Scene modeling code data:
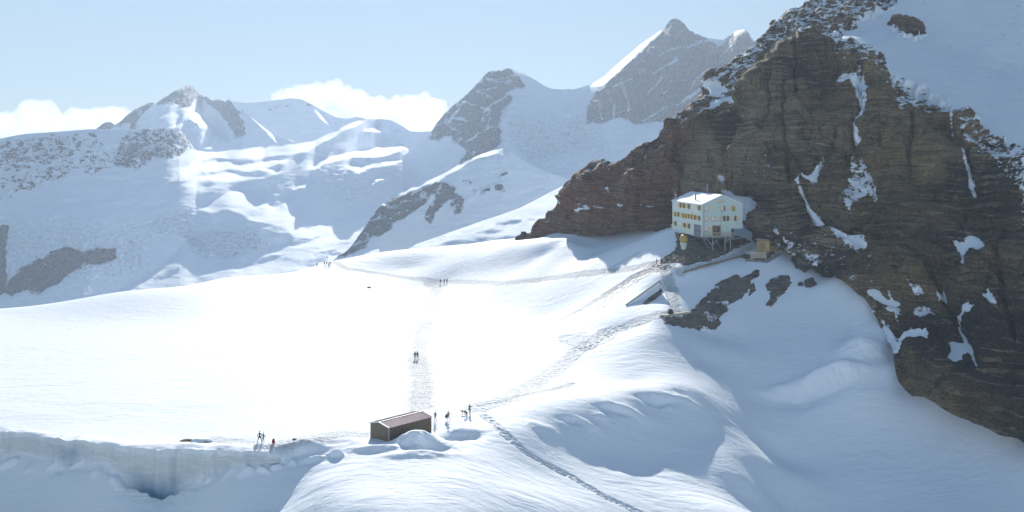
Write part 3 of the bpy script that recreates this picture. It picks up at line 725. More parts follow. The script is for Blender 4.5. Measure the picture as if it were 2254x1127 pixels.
# ------------------------------------------------------------------ the high mountains and glaciers behind
def layer(name, u0, u1, nu, nv, top, bot, r_bot, s_def, patches=(), rocks=(), s_noise=0.06, jag=0.0, back=1.25, back_drop=0.30,
          rel=0.010, mat=None, seed=0, lateral=0.3, apron=0.995, streak=1.0, bumps=(), couloirs=()):
    """One mountain: lines of sight from foot to skyline, walked outward with the ground's slope (rise per metre) so that each point gets its true distance."""
    us = np.linspace(u0, u1, nu)
    vt = interp(top, us); vb = interp(bot, us)
    tt = np.linspace(0, 1, nv)
    U = np.repeat(us[:, None], nv, 1)
    Vv = vb[:, None] + (vt - vb)[:, None] * tt[None]
    s = np.full(U.shape, 0.0) + (interp(s_def, us)[:, None] if isinstance(s_def, list) else s_def)
    for poly, val, fe in patches:
        wv = 5 * fbm(U * 0.02, Vv * 0.04, U * 0 + seed, 3)
        k = sstep(-fe, fe, poly_sd(U, Vv, poly) + wv)
        s = s * (1 - k) + val * k
    s = s + s_noise * fbm(U * 0.012 + 0.2 * Vv * 0.012, Vv * 0.045, U * 0 + seed + 3.3, 4)
    a = (HOR - Vv) / F
    s = np.maximum(s, a + 0.035)
    # slope -> growth of log distance per row, then the smoothest ground that has those slopes
    dl = np.log((s[:, 1:] - a[:, :-1]) / np.maximum(s[:, 1:] - a[:, 1:], 0.012))
    dl = np.maximum(dl, 0.0002)
    dv = np.abs(vb - vt).mean() / (nv - 1); du = (u1 - u0) / (nu - 1)
    mu = lateral * (dv / du) ** 2
    n1 = nv - 1
    Dv = np.eye(n1) - np.eye(n1, k=-1)
    Du = (np.eye(nu, k=1) - np.eye(nu))[:-1]
    ev, Ev = np.linalg.eigh(Dv.T @ Dv); eu, Eu = np.linalg.eigh(Du.T @ Du)
    rhs = dl @ Dv
    Y = (Eu.T @ rhs @ Ev) / (ev[None, :] + mu * eu[:, None])
    lr = np.concatenate([np.zeros((nu, 1)), Eu @ Y @ Ev.T], 1)
    lr = np.concatenate([np.zeros((nu, 1)), np.cumsum(np.maximum(np.diff(lr, axis=1), 0.00015), 1)], 1)
    r = gauss1(interp(r_bot, us), nu * 0.04)[:, None] * np.exp(lr)
    rock = np.zeros(U.shape)
    for poly, val, fe in rocks:
        k = sstep(-fe, fe * 0.3, poly_sd(U, Vv, poly) + 5 * fbm(U * 0.05, Vv * 0.05, U * 0 + seed + 8, 3))
        rock = np.maximum(rock, val * k)
    for line, wd in couloirs:
        wv = 3.0 * fbm(U * 0.06, Vv * 0.06, U * 0 + seed + 20, 3)
        rock = rock * (1 - 0.75 * sstep(wd * 1.6, wd * 0.3, seg_dist(U + wv, Vv - wv, line) * (1 + 0.0 * U)))
    V = W(U, Vv, r)
    x, y, z = V[..., 0], V[..., 1], V[..., 2]
    sc = r * 0.001
    # crags: push along the line of sight (keeps the outline) and jag the skyline
    rk = sstep(0.1, 0.6, rock)
    q = ridged(U * 0.035 + seed, Vv * 0.03 + U * 0.012, U * 0 + seed, 5) - 0.4
    q2 = fbm(U * 0.11, Vv * 0.10, U * 0 + seed + 5, 4)
    dr = r * rel * (rk * (1.4 * q + 0.8 * q2) + (1 - rk) * 0.25 * fbm(U * 0.02, Vv * 0.05, U * 0 + seed, 3))
    for poly, val, fe in bumps:
        dr = dr + val * r * 0.01 * sstep(-fe, fe, poly_sd(U, Vv, poly)) * fbm(U * 0.09, Vv * 0.16, U * 0 + seed + 2, 4)
    edge = np.minimum(1, (1 - tt) * 12)[None]
    r2 = r + dr * edge
    vj = Vv
    if jag:
        jn = jag * (fbm(us * 0.11, us * 0 + seed, us * 0, 4, 0.65)) * np.interp(us, us, sstep(0.05, 0.5, gauss1(rock[:, -6:].mean(1), 3)))
        vj = Vv + jn[:, None] * np.minimum(1, np.maximum(0, tt * 5 - 4))[None]
    V = W(U, vj, r2)
    # far side
    top_r = r2[:, -1]
    rows = []
    for f in (0.25, 0.6, 1.0):
        rb = top_r * (1 + (back - 1) * f)
        zb = V[:, -1, 2] - back_drop * (rb - top_r)
        rows.append(np.stack([(us - 1127) / F * rb, rb, zb], -1)[:, None])
    # foot goes into the ground
    f0 = V[:, :1].copy(); f0[..., 0] *= apron; f0[..., 1] *= apron; f0[..., 2] -= 120 if apron > 0.9 else 8
    V = np.concatenate([f0, V] + rows, 1)
    rock = np.concatenate([rock[:, :1], rock, np.repeat(rock[:, -1:] * 0, 3, 1)], 1)
    st = ridged(U * 0.030 + 0.035 * Vv + seed, Vv * 0.022 - U * 0.008, U * 0 + seed, 4) - 0.45
    st = np.concatenate([st[:, :1], st, np.repeat(st[:, -1:], 3, 1)], 1)
    st2 = fbm(U * 0.02, Vv * 0.07 + U * 0.02, U * 0 + seed + 4, 3); st2 = np.concatenate([st2[:, :1], st2, np.repeat(st2[:, -1:], 3, 1)], 1)
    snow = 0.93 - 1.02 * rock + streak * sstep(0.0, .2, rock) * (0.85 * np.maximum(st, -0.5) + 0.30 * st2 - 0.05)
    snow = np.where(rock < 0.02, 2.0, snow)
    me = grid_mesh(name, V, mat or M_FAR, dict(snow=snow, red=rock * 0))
    return structure(link(name, me))

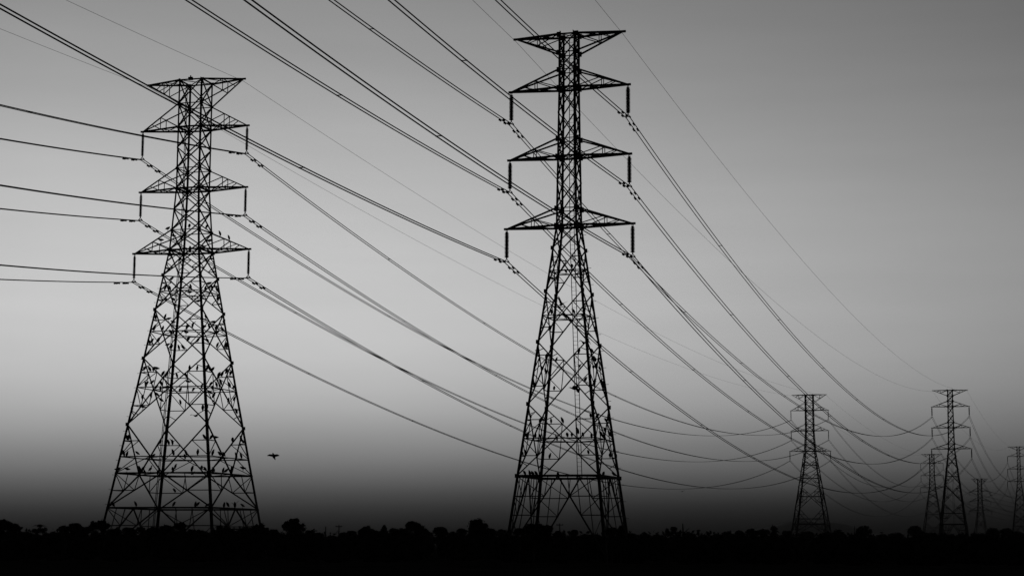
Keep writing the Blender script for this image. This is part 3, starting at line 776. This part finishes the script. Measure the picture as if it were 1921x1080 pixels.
def wing(spanw, rise, tip, sweep=.1, chord=.3):
    return [( -chord*.55, chord*.45, .05, .34, .03), (-chord*.6-sweep*.3, chord*.45, spanw*.35, .34+rise*.6, .03), (-chord*.55-sweep*.8, chord*.25-sweep*.3, spanw*.7, .34+rise, .02), (-chord*.15-sweep*1.6, -sweep*1.1, spanw, .34+rise+tip, .006)]
BM = dict(U=[bird_mesh(UP,(-.02,.2)), bird_mesh(HUNCH,(-.03,.2))], L=[bird_mesh(HUNCH,(-.02,.2)), bird_mesh(UP,(-.02,.2))], N=[bird_mesh(NECK,(0,.26))],
          H=[bird_mesh(FLAT,(.02,.34))], S=[bird_mesh(SLOPE,(0,.32))],
          W=[bird_mesh(SLOPE,(0,.3),(wing(.42,.3,.12),wing(.42,.3,.12))), bird_mesh(UP,(0,.2),(wing(.36,.36,.1),wing(.4,.22,-.05)))],
          F1=[bird_mesh(GLIDE,None,(wing(.62,.16,-.1,.1,.36),wing(.62,.12,-.06,.1,.36)))], F5=[bird_mesh([(x,z-.05,r*1.25) for x,z,r in GLIDE],None,(wing(.52,.02,-.05,.03,.26),wing(.6,.0,-.08,.03,.26)))], F2=[bird_mesh(GLIDE,None,(wing(.6,.42,.2),wing(.6,.42,.2)))],
          F3=[bird_mesh(GLIDE,None,(wing(.7,.15,-.3),wing(.6,.2,-.2)))], F4=[bird_mesh(GLIDE,None,(wing(.55,.1,-.25,.15,.42),wing(.55,.1,-.25,.15,.42)))])
ORD = ['first','second','third','fourth','fifth','sixth','seventh','eighth','ninth','tenth','eleventh','twelfth','thirteenth','fourteenth','fifteenth','sixteenth','seventeenth','eighteenth','nineteenth','twentieth']
def ordinal(i, n):
    if n == 1: return 'the only one'
    if i < n/2 or i-n == -n: return 'leftmost' if i == 0 else ORD[i]+' from left'
    j = n-1-i; return 'rightmost' if j == 0 else ORD[j]+' from right'
POSE = dict(U='upright', L='left-leaning', R='right-leaning', H='crouching', LH='low left-tilted', RH='low right-tilted', N='long-necked', W='wing-raising')
rb = random.Random(11)
for tw, x, y, z, pose, band, i, n in BIRDS:
    base = {'L':'L','R':'L','LH':'S','RH':'S'}.get(pose, pose); me = rb.choice(BM[base])
    o = link('bird', me, None, (x,y,z))
    f = {'L':math.pi,'R':0,'LH':math.pi,'RH':0,'N':0}.get(pose)
    if f is None: f = rb.choice([0,math.pi]) + rb.uniform(-.4,.4) if pose in 'H' else rb.choice([-1,1])*math.pi/2 + rb.uniform(-.5,.5)
    o.rotation_euler = (0, rb.uniform(-.22,.0) if base == 'L' else rb.uniform(-.08,.06), f + rb.uniform(-.35,.35)); k = rb.uniform(1.0,1.26); k *= .86 if tw == 'B' else 1; o.scale = (k*1.1,k*1.15,k)
    tag(o, '%s dark bird %s of the %s pylon, %s' % (POSE[pose], band, 'left' if tw == 'A' else 'central', ordinal(i,n)), 'bird', 'birds roosting on the %s pylon' % ('left' if tw == 'A' else 'central'))
FL = dict(F1='dark bird with stretched wings flying through the open body of the left pylon', F2='dark bird lifting off with raised wings high inside the central pylon', F3='dark bird with drooped wings beside the ladder, right of it, central pylon',
          F4='dark broad-winged bird flying in front of the ladder of the central pylon', F5='lone dark bird flying in open sky just right of the left pylon', F6='tiny far bird gliding low right of the central pylon')
FROT = dict(F1=(0,.1,1.2), F2=(.35,.2,2.2), F3=(0,0,1.9), F4=(.25,-.1,2.9), F5=(.04,.8,1.35), F6=(0,0,1.4))
for k, x, y, z, kind in FLYERS:
    me = BM[{'F6':'F1'}.get(kind, kind)][0]; o = link('bird', me, None, (x,y,z-.33)); o.rotation_euler = FROT[kind]
    s = dict(F5=1.4,F4=1.35,F6=1.3).get(kind, 1.1); o.scale = (s,s,s); tag(o, FL[kind], 'bird', 'birds in flight')
# ---------------------------------------------------------------- trees, shrubs and poles along the field edge
rt = random.Random(29)
def clump(mb, c, r, leaves, size, rnd, flat=1.0):
    """one leaf clump: a ragged core wrapped in small leaf faces"""
    rings = []
    for i in range(5):
        th = math.pi*(i+.5)/5; ring = []
        for j in range(7):
            ph = 2*math.pi*(j+(i%2)*.5)/7; k = r*.86*rnd.uniform(.78,1.08)
            ring.append((c[0]+k*math.sin(th)*math.cos(ph), c[1]+k*math.sin(th)*math.sin(ph), c[2]+k*flat*math.cos(th)))
        rings.append(ring)
    mb.loft(rings)
    for _ in range(leaves):
        u = rnd.uniform(-1,1); ph = rnd.uniform(0,2*math.pi); q = math.sqrt(1-u*u); k = r*rnd.uniform(.85,1.26)
        p = Vector((c[0]+k*q*math.cos(ph), c[1]+k*q*math.sin(ph), c[2]+k*flat*u))
        a = Vector((rnd.gauss(0,1),rnd.gauss(0,1),rnd.gauss(0,1))).normalized(); b = a.cross(Vector((rnd.gauss(0,1),rnd.gauss(0,1),rnd.gauss(0,1)))).normalized()
        s = size*rnd.uniform(.5,1.25); i = len(mb.v)
        mb.v += [p-a*s, p+b*s*.55, p+a*s, p-b*s*.55]; mb.f.append((i,i+1,i+2,i+3))
def crown_mesh(kind, seed):
    rnd = random.Random(seed); mb = MB()
    if kind in 'RS':
        # one to three overlapping domes, each a full core studded with small leaf clumps
        domes = [(0, 0, .95, 1.0)] if kind == 'S' else [(rnd.uniform(-.15,.15), 0, .78, 1.0), (rnd.choice([-1,1])*rnd.uniform(.35,.5), rnd.uniform(-.2,.2), .5, rnd.uniform(.72,.88)), (rnd.uniform(-.55,.55), rnd.uniform(-.2,.2), .46, rnd.uniform(.6,.8))]
        for cx, cy, rr, top in domes:
            zc = top - rr*.78
            clump(mb, (cx, cy, zc), rr*.88, 60, .09, rnd, .78)
            for i in range(int(34*rr)+6):
                u = rnd.uniform(-.25,1); ph = rnd.uniform(0,6.283); q = math.sqrt(1-u*u)
                clump(mb, (cx+rr*.8*q*math.cos(ph), cy+rr*.8*q*math.sin(ph), zc+rr*.64*u), rr*rnd.uniform(.16,.3), 26, .075, rnd, .8)
        for i in range(9): clump(mb, (rnd.uniform(-1.0,1.0), rnd.uniform(-.7,.7), rnd.uniform(-.9,.0)), rnd.uniform(.3,.45), 40, .1, rnd, .8)
    elif kind == 'T':
        for i in range(9):
            z = .25+.7*i/8; k = .62*(1-z)+.16
            clump(mb, (rnd.uniform(-.25,.25)*(1.1-z), rnd.uniform(-.2,.2), z-.06), k, 90, .085, rnd, .45)
    else:
        for i in range(15):
            a = 2*math.pi*i/15+rnd.uniform(-.2,.2); L = rnd.uniform(.75,1.05); up = rnd.uniform(.0,.16)
            for k in range(14):
                t = k/13; p = Vector((math.cos(a)*L*t, math.sin(a)*L*t, .86+up*math.sin(t*2.4)*1.2-.16*t*t)); w = .11*(1-t*.75); sd = Vector((-math.sin(a),math.cos(a),-.7)).normalized(); i0 = len(mb.v)
                f = Vector((math.cos(a),math.sin(a),0))*.06
                mb.v += [p, p+sd*w+f, p+sd*w*.9+f*1.6, p+f*.8]; mb.f.append((i0,i0+1,i0+2,i0+3)); i0 = len(mb.v); sd = Vector((math.sin(a),-math.cos(a),-.7)).normalized()
                mb.v += [p, p+sd*w+f, p+sd*w*.9+f*1.6, p+f*.8]; mb.f.append((i0,i0+1,i0+2,i0+3))
        clump(mb, (0,0,.84), .28, 90, .1, rnd, .5)
        for i in range(6): clump(mb, (rnd.uniform(-.7,.7), rnd.uniform(-.5,.5), rnd.uniform(.2,.42)), .36, 80, .1, rnd, .6)
    return mb.mesh('crown', LEAF)
def trunk_mesh(seed):
    rnd = random.Random(seed); mb = MB(); mb.tube([(0,0,-.03),(rnd.uniform(-.05,.05),.02,.2),(rnd.uniform(-.08,.08),0,.5)], [.1,.075,.05], 7)
    for i in range(4):
        a = rnd.uniform(0,6.28); mb.tube([(0,0,.25+.05*i),(math.cos(a)*.25,math.sin(a)*.25,.45+.05*i),(math.cos(a)*.5,math.sin(a)*.5,.58+.05*i)], [.045,.03,.012], 5)
    return mb.mesh('trunk', BARK)
CR = {k:[crown_mesh(k, 100+i*7+ord(k)) for i in range({'R':7,'S':7,'T':3,'P':1}[k])] for k in 'RSTP'}
TK = [trunk_mesh(i) for i in range(4)]
KIND = dict(R=('round_tree','tree','trees along the field edge'), S=('shrub','shrub','shrubs along the field edge'), P=('palm_tree','tree','trees along the field edge'), T=('narrow_tree','tree','trees along the field edge'))
for X, Y, H, hw, k, label in TREES:
    nm, cat, grp = KIND[k]; root = link(nm, None, None, (X,Y,0), rt.uniform(0,6.28)); tag(root, label, cat, grp)
    c = link('crown', rt.choice(CR[k]), root); kz = {'R':1.15,'S':.9,'T':1.9,'P':1.25}[k]; c.scale = (hw*1.12, hw*1.12, hw*kz); c.location = (0, 0, H-hw*kz)
    t = link('trunk', rt.choice(TK), root); t.scale = (min(hw,2.2), min(hw,2.2), H*.95)
# knee to head high scrub that closes the gaps: nobody could count it
mb = MB()
for i in range(420):
    d = rt.uniform(186,330); ax = rt.uniform(-.30,.30); x = ax*d; top = 1.8 + d*rt.uniform(19,25.5)/3526
    clump(mb, (x, d, top*.42), top*.56, 40, .3, rt, 1.0)
for i in range(220):
    d = rt.uniform(340,640); x = rt.uniform(-.02,.31)*d; top = 1.8 + d*rt.uniform(16.5,22.5)/3526
    clump(mb, (x, d, top*.4), top*.6, 20, .55, rt, 1.0)
tag(link('scrub', mb.mesh('scrub', LEAF)), 'dense low dark scrub along the field edge below all the pylons', 'scrub', None, 'stuff')
for X, Y, H, k, label in POLES:
    mb = MB()
    if k == 'Y':
        mb.tube([(0,0,-.2),(.05,0,H*.5),(-.03,0,H)], [.32,.24,.1], 7); tr = link('bare_tree', None, None, (X,Y,0)); tag(tr, label, 'tree', None); link('trunk', mb.mesh('trunk', BARK), tr)
        mb = MB(); mb.tube([(.0,0,H*.66),(.7,0,H*.76),(1.35,0,H*.86)], [.16,.12,.04], 6); link('branch', mb.mesh('branch', BARK), tr); continue
    pr = link('utility_pole', None, None, (X,Y,0)); tag(pr, label, 'pole', 'thin poles along the horizon'); mb.tube([(0,0,-.2),(0,0,H)], [.17,.11], 7); link('pole', mb.mesh('pole', TIMBER), pr)
    if k == 'X':
        mb = MB(); mb.bar((-.75,-.16,H-.35),(.75,-.16,H-.35),.13,.16); link('crossarm', mb.mesh('crossarm', TIMBER), pr)
        mb = MB(); [mb.lathe([(.05,H-.28),(.09,H-.2),(.05,H-.08)], 6, (x,-.16)) for x in (-.65,.65)]; link('pin_insulator', mb.mesh('pin_insulator', GLAZE), pr)
# ---------------------------------------------------------------- evening haze between the viewer and the far hills
HAZE = .00003
def haze():
    mb = MB(); x0,x1,y0,y1,z0,z1 = -1600,2550,-450,5750,-8,130
    mb.v = [Vector(p) for p in ((x0,y0,z0),(x1,y0,z0),(x1,y1,z0),(x0,y1,z0),(x0,y0,z1),(x1,y0,z1),(x1,y1,z1),(x0,y1,z1))]
    mb.f = [(0,3,2,1),(4,5,6,7),(0,1,5,4),(1,2,6,5),(2,3,7,6),(3,0,4,7)]
    m = bpy.data.materials.new('evening_haze'); m.use_nodes = True; t = m.node_tree; t.nodes.clear()
    v = t.nodes.new('ShaderNodeVolumePrincipled'); o = t.nodes.new('ShaderNodeOutputMaterial'); t.links.new(v.outputs[0], o.inputs['Volume'])
    v.inputs['Density'].default_value = HAZE; v.inputs['Color'].default_value = (.8,.8,.8,1); v.inputs['Anisotropy'].default_value = .3
    tag(link('haze', mb.mesh('haze', m)), 'thin grey evening haze filling the air over the field', 'haze', None, 'stuff')
if HAZE: haze()
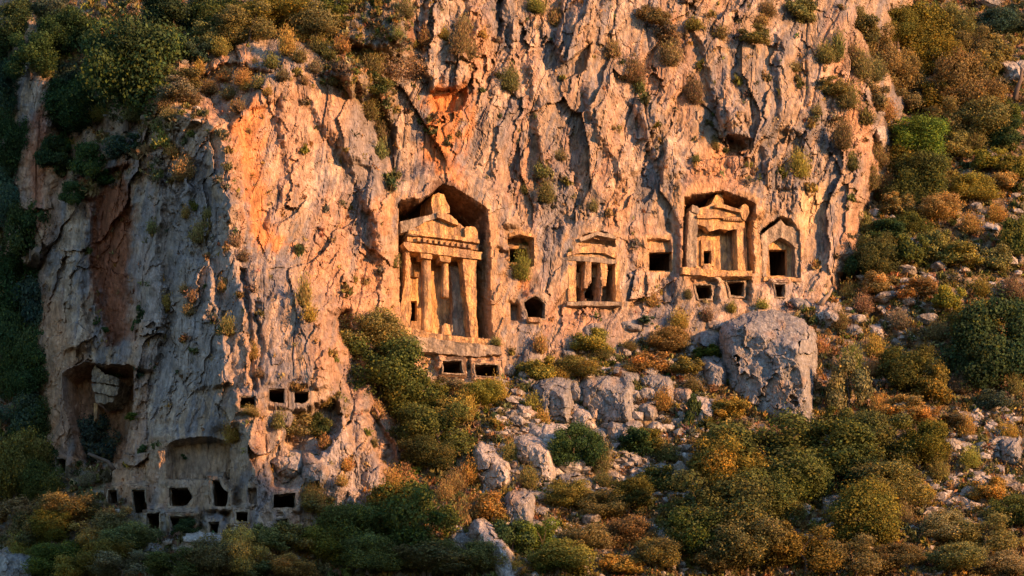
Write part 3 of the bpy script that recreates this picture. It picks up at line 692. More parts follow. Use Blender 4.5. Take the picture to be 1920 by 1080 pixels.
nn = _t.nodes.new('ShaderNodeTexNoise'); nn.inputs['Scale'].default_value = 6; rr_ = _t.nodes.new('ShaderNodeValToRGB')
rr_.color_ramp.elements[0].color = (.05, .035, .028, 1); rr_.color_ramp.elements[1].color = (.19, .14, .11, 1)
_t.links.new(nn.outputs['Fac'], rr_.inputs['Fac']); _t.links.new(rr_.outputs['Color'], _b.inputs['Base Color'])
M_dead, _t, _b = new_mat('dead_wood'); 
nn = _t.nodes.new('ShaderNodeTexNoise'); nn.inputs['Scale'].default_value = 4; rr_ = _t.nodes.new('ShaderNodeValToRGB')
rr_.color_ramp.elements[0].color = (.16, .11, .08, 1); rr_.color_ramp.elements[1].color = (.42, .33, .26, 1)
_t.links.new(nn.outputs['Fac'], rr_.inputs['Fac']); _t.links.new(rr_.outputs['Color'], _b.inputs['Base Color'])

def leaves_mesh(name, c, nrm, size, tint, stretch=1.6, rng=None, mat=None, updir=None):
    """rhombic leaves at centres c facing nrm"""
    n = len(c); rng = rng or np.random.default_rng(1)
    h = rng.normal(size=(n, 3)) if updir is None else updir
    u = np.cross(nrm, h); u /= np.linalg.norm(u, axis=1)[:, None] + 1e-9; v = np.cross(u, nrm); v /= np.linalg.norm(v, axis=1)[:, None] + 1e-9
    s = size[:, None]; V = np.stack([c - v * s * stretch * .5, c + u * s * .5, c + v * s * stretch * .5, c - u * s * .5], 1).reshape(-1, 3)
    me = bpy.data.meshes.new(name); me.vertices.add(4 * n); me.vertices.foreach_set('co', V.astype(np.float32).ravel())
    me.loops.add(4 * n); me.loops.foreach_set('vertex_index', np.arange(4 * n, dtype=np.int32)); me.polygons.add(n)
    me.polygons.foreach_set('loop_start', np.arange(0, 4 * n, 4, dtype=np.int32)); me.update(calc_edges=True)
    at = me.attributes.new('tint', 'FLOAT_COLOR', 'POINT'); cc = np.ones((n, 4, 4), np.float32); cc[:, :, :3] = tint[:, None, :]
    at.data.foreach_set('color', cc.ravel()); me.materials.append(mat or M_leaf)
    return me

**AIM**
Of the lines above, retype only those from the line containing "snow = 0.93" through the line containing "return structure(link(name, me))", including both, exactly.

**TASK OUTPUT**
    snow = 0.93 - 1.02 * rock + streak * sstep(0.0, .2, rock) * (0.85 * np.maximum(st, -0.5) + 0.30 * st2 - 0.05)
    snow = np.where(rock < 0.02, 2.0, snow)
    me = grid_mesh(name, V, mat or M_FAR, dict(snow=snow, red=rock * 0))
    return structure(link(name, me))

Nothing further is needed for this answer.